Set down all of the data exactly as it appears.

--- start of Extracted records ---

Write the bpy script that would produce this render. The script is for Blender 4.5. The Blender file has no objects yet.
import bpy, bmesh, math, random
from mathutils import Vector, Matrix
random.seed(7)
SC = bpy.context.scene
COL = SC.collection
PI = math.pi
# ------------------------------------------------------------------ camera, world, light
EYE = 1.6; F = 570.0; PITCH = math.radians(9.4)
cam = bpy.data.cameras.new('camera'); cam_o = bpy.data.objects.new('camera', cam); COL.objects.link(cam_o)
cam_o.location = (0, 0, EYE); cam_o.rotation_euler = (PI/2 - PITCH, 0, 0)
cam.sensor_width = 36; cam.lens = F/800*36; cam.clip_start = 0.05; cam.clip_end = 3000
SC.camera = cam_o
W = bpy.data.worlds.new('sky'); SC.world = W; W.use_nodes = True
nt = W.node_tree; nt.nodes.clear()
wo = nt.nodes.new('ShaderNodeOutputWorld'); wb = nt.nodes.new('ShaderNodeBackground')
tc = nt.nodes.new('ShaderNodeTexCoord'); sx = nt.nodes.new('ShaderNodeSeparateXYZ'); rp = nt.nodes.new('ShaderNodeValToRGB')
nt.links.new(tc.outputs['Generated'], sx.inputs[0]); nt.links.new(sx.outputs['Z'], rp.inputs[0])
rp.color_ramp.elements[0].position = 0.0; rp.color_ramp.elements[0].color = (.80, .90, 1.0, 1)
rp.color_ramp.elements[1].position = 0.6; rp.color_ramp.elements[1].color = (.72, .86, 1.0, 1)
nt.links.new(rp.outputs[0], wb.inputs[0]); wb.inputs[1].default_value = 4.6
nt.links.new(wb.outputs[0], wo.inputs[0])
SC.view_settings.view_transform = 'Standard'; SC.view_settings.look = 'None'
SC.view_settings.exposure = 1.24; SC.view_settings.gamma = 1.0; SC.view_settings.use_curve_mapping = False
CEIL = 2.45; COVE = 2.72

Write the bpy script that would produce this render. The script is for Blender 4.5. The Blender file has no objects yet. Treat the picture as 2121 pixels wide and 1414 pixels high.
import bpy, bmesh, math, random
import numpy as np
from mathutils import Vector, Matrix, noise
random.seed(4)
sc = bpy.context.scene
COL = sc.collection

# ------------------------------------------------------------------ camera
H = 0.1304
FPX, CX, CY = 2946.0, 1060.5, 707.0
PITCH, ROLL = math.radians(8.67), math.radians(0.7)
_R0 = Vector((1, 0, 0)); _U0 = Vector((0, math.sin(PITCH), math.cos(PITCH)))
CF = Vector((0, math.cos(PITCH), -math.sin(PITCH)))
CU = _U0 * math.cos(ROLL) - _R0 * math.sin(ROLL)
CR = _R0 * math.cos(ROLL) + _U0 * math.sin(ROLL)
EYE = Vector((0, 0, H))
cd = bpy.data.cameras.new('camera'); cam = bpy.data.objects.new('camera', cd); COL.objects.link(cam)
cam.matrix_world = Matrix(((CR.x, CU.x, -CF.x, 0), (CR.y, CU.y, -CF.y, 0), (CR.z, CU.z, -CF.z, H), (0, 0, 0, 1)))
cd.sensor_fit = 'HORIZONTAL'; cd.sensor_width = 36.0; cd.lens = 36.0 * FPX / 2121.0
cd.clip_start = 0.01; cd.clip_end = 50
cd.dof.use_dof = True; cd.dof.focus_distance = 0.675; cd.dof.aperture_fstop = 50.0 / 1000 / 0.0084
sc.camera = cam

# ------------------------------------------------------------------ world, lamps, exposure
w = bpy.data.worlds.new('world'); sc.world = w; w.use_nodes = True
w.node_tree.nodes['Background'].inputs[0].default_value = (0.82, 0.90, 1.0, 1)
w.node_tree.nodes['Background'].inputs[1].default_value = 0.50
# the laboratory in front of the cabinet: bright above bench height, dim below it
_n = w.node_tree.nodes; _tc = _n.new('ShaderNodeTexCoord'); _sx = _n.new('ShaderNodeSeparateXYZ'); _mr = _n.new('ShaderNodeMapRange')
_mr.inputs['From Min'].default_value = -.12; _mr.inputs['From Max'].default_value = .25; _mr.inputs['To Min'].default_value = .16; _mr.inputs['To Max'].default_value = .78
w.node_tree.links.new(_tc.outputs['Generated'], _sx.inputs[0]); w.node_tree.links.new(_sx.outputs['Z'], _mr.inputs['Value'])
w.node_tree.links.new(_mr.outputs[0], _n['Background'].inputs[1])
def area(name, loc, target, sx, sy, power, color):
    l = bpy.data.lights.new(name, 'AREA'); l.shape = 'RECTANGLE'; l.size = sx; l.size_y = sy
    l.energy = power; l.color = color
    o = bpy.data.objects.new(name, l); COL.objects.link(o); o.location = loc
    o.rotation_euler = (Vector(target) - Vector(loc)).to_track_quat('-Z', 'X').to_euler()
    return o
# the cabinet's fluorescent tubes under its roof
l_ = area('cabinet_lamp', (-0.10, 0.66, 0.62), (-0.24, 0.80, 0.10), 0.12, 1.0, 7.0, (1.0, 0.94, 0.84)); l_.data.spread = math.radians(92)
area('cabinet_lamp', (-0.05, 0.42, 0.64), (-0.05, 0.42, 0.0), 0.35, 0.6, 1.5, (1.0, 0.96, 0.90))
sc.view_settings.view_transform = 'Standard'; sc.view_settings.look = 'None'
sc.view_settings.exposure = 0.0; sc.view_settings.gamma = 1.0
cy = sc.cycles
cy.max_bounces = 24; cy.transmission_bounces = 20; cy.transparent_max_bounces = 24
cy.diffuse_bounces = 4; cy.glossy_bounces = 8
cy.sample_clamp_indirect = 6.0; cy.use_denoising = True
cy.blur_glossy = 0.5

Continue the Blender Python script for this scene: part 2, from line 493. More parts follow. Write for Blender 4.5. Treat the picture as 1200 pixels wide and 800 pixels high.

--- end of Extracted records ---

▶ _Solution to the problem_
Write the bpy script that would produce this render. The script is for Blender 4.5. The Blender file has no objects yet.
import bpy, bmesh, math, random
from mathutils import Vector, Matrix
random.seed(7)
SC = bpy.context.scene
COL = SC.collection
PI = math.pi
# ------------------------------------------------------------------ camera, world, light
EYE = 1.6; F = 570.0; PITCH = math.radians(9.4)
cam = bpy.data.cameras.new('camera'); cam_o = bpy.data.objects.new('camera', cam); COL.objects.link(cam_o)
cam_o.location = (0, 0, EYE); cam_o.rotation_euler = (PI/2 - PITCH, 0, 0)
cam.sensor_width = 36; cam.lens = F/800*36; cam.clip_start = 0.05; cam.clip_end = 3000
SC.camera = cam_o
W = bpy.data.worlds.new('sky'); SC.world = W; W.use_nodes = True
nt = W.node_tree; nt.nodes.clear()
wo = nt.nodes.new('ShaderNodeOutputWorld'); wb = nt.nodes.new('ShaderNodeBackground')
tc = nt.nodes.new('ShaderNodeTexCoord'); sx = nt.nodes.new('ShaderNodeSeparateXYZ'); rp = nt.nodes.new('ShaderNodeValToRGB')
nt.links.new(tc.outputs['Generated'], sx.inputs[0]); nt.links.new(sx.outputs['Z'], rp.inputs[0])
rp.color_ramp.elements[0].position = 0.0; rp.color_ramp.elements[0].color = (.80, .90, 1.0, 1)
rp.color_ramp.elements[1].position = 0.6; rp.color_ramp.elements[1].color = (.72, .86, 1.0, 1)
nt.links.new(rp.outputs[0], wb.inputs[0]); wb.inputs[1].default_value = 4.6
nt.links.new(wb.outputs[0], wo.inputs[0])
SC.view_settings.view_transform = 'Standard'; SC.view_settings.look = 'None'
SC.view_settings.exposure = 1.24; SC.view_settings.gamma = 1.0; SC.view_settings.use_curve_mapping = False
CEIL = 2.45; COVE = 2.72

Write the bpy script that would produce this render. The script is for Blender 4.5. The Blender file has no objects yet. Treat the picture as 2121 pixels wide and 1414 pixels high.
import bpy, bmesh, math, random
import numpy as np
from mathutils import Vector, Matrix, noise
random.seed(4)
sc = bpy.context.scene
COL = sc.collection

# ------------------------------------------------------------------ camera
H = 0.1304
FPX, CX, CY = 2946.0, 1060.5, 707.0
PITCH, ROLL = math.radians(8.67), math.radians(0.7)
_R0 = Vector((1, 0, 0)); _U0 = Vector((0, math.sin(PITCH), math.cos(PITCH)))
CF = Vector((0, math.cos(PITCH), -math.sin(PITCH)))
CU = _U0 * math.cos(ROLL) - _R0 * math.sin(ROLL)
CR = _R0 * math.cos(ROLL) + _U0 * math.sin(ROLL)
EYE = Vector((0, 0, H))
cd = bpy.data.cameras.new('camera'); cam = bpy.data.objects.new('camera', cd); COL.objects.link(cam)
cam.matrix_world = Matrix(((CR.x, CU.x, -CF.x, 0), (CR.y, CU.y, -CF.y, 0), (CR.z, CU.z, -CF.z, H), (0, 0, 0, 1)))
cd.sensor_fit = 'HORIZONTAL'; cd.sensor_width = 36.0; cd.lens = 36.0 * FPX / 2121.0
cd.clip_start = 0.01; cd.clip_end = 50
cd.dof.use_dof = True; cd.dof.focus_distance = 0.675; cd.dof.aperture_fstop = 50.0 / 1000 / 0.0084
sc.camera = cam

# ------------------------------------------------------------------ world, lamps, exposure
w = bpy.data.worlds.new('world'); sc.world = w; w.use_nodes = True
w.node_tree.nodes['Background'].inputs[0].default_value = (0.82, 0.90, 1.0, 1)
w.node_tree.nodes['Background'].inputs[1].default_value = 0.50
# the laboratory in front of the cabinet: bright above bench height, dim below it
_n = w.node_tree.nodes; _tc = _n.new('ShaderNodeTexCoord'); _sx = _n.new('ShaderNodeSeparateXYZ'); _mr = _n.new('ShaderNodeMapRange')
_mr.inputs['From Min'].default_value = -.12; _mr.inputs['From Max'].default_value = .25; _mr.inputs['To Min'].default_value = .16; _mr.inputs['To Max'].default_value = .78
w.node_tree.links.new(_tc.outputs['Generated'], _sx.inputs[0]); w.node_tree.links.new(_sx.outputs['Z'], _mr.inputs['Value'])
w.node_tree.links.new(_mr.outputs[0], _n['Background'].inputs[1])
def area(name, loc, target, sx, sy, power, color):
    l = bpy.data.lights.new(name, 'AREA'); l.shape = 'RECTANGLE'; l.size = sx; l.size_y = sy
    l.energy = power; l.color = color
    o = bpy.data.objects.new(name, l); COL.objects.link(o); o.location = loc
    o.rotation_euler = (Vector(target) - Vector(loc)).to_track_quat('-Z', 'X').to_euler()
    return o
# the cabinet's fluorescent tubes under its roof
l_ = area('cabinet_lamp', (-0.10, 0.66, 0.62), (-0.24, 0.80, 0.10), 0.12, 1.0, 7.0, (1.0, 0.94, 0.84)); l_.data.spread = math.radians(92)
area('cabinet_lamp', (-0.05, 0.42, 0.64), (-0.05, 0.42, 0.0), 0.35, 0.6, 1.5, (1.0, 0.96, 0.90))
sc.view_settings.view_transform = 'Standard'; sc.view_settings.look = 'None'
sc.view_settings.exposure = 0.0; sc.view_settings.gamma = 1.0
cy = sc.cycles
cy.max_bounces = 24; cy.transmission_bounces = 20; cy.transparent_max_bounces = 24
cy.diffuse_bounces = 4; cy.glossy_bounces = 8
cy.sample_clamp_indirect = 6.0; cy.use_denoising = True
cy.blur_glossy = 0.5

Continue the Blender Python script for this scene: part 2, from line 493. More parts follow. Write for Blender 4.5. Treat the picture as 1200 pixels wide and 800 pixels high.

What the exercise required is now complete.